▸ **Challenge**: Each line containing the word "Measure" should be found and copied.

▸ **Provided information**:

________________________________________

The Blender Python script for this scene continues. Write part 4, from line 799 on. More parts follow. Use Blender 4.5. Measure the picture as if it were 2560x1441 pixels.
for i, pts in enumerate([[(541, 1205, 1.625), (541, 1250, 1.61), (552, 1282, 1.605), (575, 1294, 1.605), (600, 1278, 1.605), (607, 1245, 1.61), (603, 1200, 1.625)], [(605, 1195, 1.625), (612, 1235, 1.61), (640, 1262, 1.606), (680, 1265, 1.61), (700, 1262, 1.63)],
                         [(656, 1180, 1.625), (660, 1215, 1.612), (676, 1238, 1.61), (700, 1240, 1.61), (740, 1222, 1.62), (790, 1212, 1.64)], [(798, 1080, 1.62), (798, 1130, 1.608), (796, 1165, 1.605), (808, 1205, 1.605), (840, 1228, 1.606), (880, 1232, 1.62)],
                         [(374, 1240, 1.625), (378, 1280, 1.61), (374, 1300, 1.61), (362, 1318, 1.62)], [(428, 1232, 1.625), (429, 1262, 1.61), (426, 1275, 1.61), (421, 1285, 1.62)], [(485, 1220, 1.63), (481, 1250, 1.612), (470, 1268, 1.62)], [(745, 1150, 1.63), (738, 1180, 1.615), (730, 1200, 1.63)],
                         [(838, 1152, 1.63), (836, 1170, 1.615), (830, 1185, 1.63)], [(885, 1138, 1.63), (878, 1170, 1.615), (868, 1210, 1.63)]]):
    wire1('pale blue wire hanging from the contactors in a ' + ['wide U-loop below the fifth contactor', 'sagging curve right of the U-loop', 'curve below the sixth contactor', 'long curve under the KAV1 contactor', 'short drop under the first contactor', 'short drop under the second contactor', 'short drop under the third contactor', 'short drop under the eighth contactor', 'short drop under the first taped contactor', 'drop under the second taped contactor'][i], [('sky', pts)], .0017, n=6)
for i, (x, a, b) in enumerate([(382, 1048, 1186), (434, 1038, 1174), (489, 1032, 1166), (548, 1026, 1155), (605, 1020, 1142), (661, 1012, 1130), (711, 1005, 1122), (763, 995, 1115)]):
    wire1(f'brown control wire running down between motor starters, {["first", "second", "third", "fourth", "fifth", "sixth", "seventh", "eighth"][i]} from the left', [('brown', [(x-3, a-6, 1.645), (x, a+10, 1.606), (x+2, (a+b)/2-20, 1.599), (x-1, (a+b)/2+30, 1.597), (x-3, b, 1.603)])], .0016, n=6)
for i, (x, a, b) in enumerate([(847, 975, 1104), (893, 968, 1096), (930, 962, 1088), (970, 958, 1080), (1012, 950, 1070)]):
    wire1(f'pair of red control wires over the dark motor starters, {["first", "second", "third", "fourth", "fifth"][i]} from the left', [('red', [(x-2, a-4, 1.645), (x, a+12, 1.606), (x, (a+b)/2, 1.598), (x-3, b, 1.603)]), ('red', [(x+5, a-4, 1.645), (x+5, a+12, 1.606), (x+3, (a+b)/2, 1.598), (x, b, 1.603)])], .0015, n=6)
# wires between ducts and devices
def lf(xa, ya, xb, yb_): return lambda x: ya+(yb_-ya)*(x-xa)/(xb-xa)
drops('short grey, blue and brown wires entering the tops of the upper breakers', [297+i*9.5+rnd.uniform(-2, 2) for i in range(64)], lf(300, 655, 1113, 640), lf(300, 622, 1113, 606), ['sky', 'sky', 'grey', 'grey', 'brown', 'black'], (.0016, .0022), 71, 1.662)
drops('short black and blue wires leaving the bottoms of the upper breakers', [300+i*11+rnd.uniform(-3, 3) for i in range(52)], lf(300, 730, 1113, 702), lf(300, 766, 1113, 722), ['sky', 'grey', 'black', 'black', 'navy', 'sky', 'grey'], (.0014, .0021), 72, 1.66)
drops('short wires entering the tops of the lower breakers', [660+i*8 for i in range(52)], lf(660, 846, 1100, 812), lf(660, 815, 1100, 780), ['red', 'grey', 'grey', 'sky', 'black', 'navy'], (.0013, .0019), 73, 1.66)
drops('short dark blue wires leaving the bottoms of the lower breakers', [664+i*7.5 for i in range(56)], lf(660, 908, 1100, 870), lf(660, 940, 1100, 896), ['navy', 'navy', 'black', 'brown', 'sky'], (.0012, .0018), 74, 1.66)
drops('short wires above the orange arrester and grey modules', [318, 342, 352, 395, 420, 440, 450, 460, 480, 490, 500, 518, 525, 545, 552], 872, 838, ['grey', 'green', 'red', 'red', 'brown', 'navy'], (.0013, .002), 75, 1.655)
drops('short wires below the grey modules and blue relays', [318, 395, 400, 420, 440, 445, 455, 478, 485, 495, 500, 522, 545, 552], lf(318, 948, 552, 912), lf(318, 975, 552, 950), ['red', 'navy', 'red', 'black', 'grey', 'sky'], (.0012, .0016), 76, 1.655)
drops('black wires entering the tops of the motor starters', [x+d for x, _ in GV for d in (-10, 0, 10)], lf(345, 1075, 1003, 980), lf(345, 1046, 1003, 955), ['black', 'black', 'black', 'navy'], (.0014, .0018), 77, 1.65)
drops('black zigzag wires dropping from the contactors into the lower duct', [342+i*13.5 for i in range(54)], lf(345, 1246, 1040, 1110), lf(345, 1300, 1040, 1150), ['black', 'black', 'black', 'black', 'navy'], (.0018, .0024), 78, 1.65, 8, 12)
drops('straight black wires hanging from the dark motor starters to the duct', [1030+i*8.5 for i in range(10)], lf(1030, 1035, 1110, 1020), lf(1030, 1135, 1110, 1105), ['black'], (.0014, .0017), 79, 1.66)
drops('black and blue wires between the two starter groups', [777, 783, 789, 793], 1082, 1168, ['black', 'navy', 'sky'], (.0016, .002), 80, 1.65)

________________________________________

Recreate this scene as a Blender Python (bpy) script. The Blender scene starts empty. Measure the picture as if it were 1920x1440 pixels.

________________________________________

▸ **Reply**:
The Blender Python script for this scene continues. Write part 4, from line 799 on. More parts follow. Use Blender 4.5. Measure the picture as if it were 2560x1441 pixels.
Recreate this scene as a Blender Python (bpy) script. The Blender scene starts empty. Measure the picture as if it were 1920x1440 pixels.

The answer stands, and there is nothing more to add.